Start PROVIDED RECORDS

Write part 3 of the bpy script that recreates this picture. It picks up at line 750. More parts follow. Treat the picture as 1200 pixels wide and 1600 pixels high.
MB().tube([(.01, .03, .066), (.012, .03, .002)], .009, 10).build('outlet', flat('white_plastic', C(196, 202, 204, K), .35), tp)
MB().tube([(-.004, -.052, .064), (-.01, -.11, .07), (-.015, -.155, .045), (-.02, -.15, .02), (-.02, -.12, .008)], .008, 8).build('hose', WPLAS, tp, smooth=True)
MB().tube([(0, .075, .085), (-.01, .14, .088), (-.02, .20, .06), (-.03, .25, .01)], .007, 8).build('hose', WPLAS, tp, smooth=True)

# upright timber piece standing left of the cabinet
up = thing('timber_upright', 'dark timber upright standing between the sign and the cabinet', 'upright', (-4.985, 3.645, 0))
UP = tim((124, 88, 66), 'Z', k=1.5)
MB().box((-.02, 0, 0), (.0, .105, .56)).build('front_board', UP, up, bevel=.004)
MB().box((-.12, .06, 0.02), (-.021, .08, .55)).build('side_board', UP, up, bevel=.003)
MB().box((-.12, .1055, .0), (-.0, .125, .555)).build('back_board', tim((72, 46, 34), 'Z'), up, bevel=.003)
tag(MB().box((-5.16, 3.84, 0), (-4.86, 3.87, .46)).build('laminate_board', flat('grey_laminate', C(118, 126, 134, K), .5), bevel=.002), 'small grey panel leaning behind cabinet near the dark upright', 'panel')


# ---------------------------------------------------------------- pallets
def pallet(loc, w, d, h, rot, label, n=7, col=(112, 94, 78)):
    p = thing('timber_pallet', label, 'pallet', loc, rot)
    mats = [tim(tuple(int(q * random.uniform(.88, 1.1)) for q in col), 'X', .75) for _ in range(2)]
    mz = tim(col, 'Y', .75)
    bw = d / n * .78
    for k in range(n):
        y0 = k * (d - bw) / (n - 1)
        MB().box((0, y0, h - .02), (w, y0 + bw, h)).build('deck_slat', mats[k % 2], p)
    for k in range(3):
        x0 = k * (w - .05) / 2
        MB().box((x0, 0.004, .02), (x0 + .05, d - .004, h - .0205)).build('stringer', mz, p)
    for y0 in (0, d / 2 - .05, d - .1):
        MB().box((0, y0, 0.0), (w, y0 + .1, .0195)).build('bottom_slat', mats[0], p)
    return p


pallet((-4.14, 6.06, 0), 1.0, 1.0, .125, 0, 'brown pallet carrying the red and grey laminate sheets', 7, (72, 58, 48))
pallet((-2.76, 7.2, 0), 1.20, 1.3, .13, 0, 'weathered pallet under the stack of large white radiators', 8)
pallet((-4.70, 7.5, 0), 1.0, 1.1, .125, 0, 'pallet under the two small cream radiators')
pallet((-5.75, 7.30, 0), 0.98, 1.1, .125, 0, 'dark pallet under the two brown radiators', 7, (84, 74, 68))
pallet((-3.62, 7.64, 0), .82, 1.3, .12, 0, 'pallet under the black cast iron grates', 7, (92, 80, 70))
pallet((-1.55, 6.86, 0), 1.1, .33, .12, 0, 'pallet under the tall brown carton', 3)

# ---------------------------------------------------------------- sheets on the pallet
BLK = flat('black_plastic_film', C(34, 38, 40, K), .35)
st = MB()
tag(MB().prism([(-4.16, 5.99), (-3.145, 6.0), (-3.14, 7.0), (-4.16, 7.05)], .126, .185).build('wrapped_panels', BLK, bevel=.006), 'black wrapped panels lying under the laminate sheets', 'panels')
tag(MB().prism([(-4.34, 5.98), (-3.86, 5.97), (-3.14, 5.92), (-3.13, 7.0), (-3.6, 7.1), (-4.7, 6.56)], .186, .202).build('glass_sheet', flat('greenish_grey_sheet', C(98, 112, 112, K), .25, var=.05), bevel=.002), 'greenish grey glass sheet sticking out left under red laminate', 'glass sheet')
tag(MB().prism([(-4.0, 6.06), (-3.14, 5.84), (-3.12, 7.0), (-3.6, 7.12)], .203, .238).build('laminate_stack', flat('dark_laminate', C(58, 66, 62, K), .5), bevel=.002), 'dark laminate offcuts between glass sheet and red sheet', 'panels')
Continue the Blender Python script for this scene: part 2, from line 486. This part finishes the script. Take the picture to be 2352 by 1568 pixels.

End PROVIDED RECORDS

## PROBLEM TO SOLVE
Write down all the entries again without a single difference.

## RESPONSE TO THE TASK
Write part 3 of the bpy script that recreates this picture. It picks up at line 750. More parts follow. Treat the picture as 1200 pixels wide and 1600 pixels high.
MB().tube([(.01, .03, .066), (.012, .03, .002)], .009, 10).build('outlet', flat('white_plastic', C(196, 202, 204, K), .35), tp)
MB().tube([(-.004, -.052, .064), (-.01, -.11, .07), (-.015, -.155, .045), (-.02, -.15, .02), (-.02, -.12, .008)], .008, 8).build('hose', WPLAS, tp, smooth=True)
MB().tube([(0, .075, .085), (-.01, .14, .088), (-.02, .20, .06), (-.03, .25, .01)], .007, 8).build('hose', WPLAS, tp, smooth=True)

# upright timber piece standing left of the cabinet
up = thing('timber_upright', 'dark timber upright standing between the sign and the cabinet', 'upright', (-4.985, 3.645, 0))
UP = tim((124, 88, 66), 'Z', k=1.5)
MB().box((-.02, 0, 0), (.0, .105, .56)).build('front_board', UP, up, bevel=.004)
MB().box((-.12, .06, 0.02), (-.021, .08, .55)).build('side_board', UP, up, bevel=.003)
MB().box((-.12, .1055, .0), (-.0, .125, .555)).build('back_board', tim((72, 46, 34), 'Z'), up, bevel=.003)
tag(MB().box((-5.16, 3.84, 0), (-4.86, 3.87, .46)).build('laminate_board', flat('grey_laminate', C(118, 126, 134, K), .5), bevel=.002), 'small grey panel leaning behind cabinet near the dark upright', 'panel')


# ---------------------------------------------------------------- pallets
def pallet(loc, w, d, h, rot, label, n=7, col=(112, 94, 78)):
    p = thing('timber_pallet', label, 'pallet', loc, rot)
    mats = [tim(tuple(int(q * random.uniform(.88, 1.1)) for q in col), 'X', .75) for _ in range(2)]
    mz = tim(col, 'Y', .75)
    bw = d / n * .78
    for k in range(n):
        y0 = k * (d - bw) / (n - 1)
        MB().box((0, y0, h - .02), (w, y0 + bw, h)).build('deck_slat', mats[k % 2], p)
    for k in range(3):
        x0 = k * (w - .05) / 2
        MB().box((x0, 0.004, .02), (x0 + .05, d - .004, h - .0205)).build('stringer', mz, p)
    for y0 in (0, d / 2 - .05, d - .1):
        MB().box((0, y0, 0.0), (w, y0 + .1, .0195)).build('bottom_slat', mats[0], p)
    return p


pallet((-4.14, 6.06, 0), 1.0, 1.0, .125, 0, 'brown pallet carrying the red and grey laminate sheets', 7, (72, 58, 48))
pallet((-2.76, 7.2, 0), 1.20, 1.3, .13, 0, 'weathered pallet under the stack of large white radiators', 8)
pallet((-4.70, 7.5, 0), 1.0, 1.1, .125, 0, 'pallet under the two small cream radiators')
pallet((-5.75, 7.30, 0), 0.98, 1.1, .125, 0, 'dark pallet under the two brown radiators', 7, (84, 74, 68))
pallet((-3.62, 7.64, 0), .82, 1.3, .12, 0, 'pallet under the black cast iron grates', 7, (92, 80, 70))
pallet((-1.55, 6.86, 0), 1.1, .33, .12, 0, 'pallet under the tall brown carton', 3)

# ---------------------------------------------------------------- sheets on the pallet
BLK = flat('black_plastic_film', C(34, 38, 40, K), .35)
st = MB()
tag(MB().prism([(-4.16, 5.99), (-3.145, 6.0), (-3.14, 7.0), (-4.16, 7.05)], .126, .185).build('wrapped_panels', BLK, bevel=.006), 'black wrapped panels lying under the laminate sheets', 'panels')
tag(MB().prism([(-4.34, 5.98), (-3.86, 5.97), (-3.14, 5.92), (-3.13, 7.0), (-3.6, 7.1), (-4.7, 6.56)], .186, .202).build('glass_sheet', flat('greenish_grey_sheet', C(98, 112, 112, K), .25, var=.05), bevel=.002), 'greenish grey glass sheet sticking out left under red laminate', 'glass sheet')
tag(MB().prism([(-4.0, 6.06), (-3.14, 5.84), (-3.12, 7.0), (-3.6, 7.12)], .203, .238).build('laminate_stack', flat('dark_laminate', C(58, 66, 62, K), .5), bevel=.002), 'dark laminate offcuts between glass sheet and red sheet', 'panels')
Continue the Blender Python script for this scene: part 2, from line 486. This part finishes the script. Take the picture to be 2352 by 1568 pixels.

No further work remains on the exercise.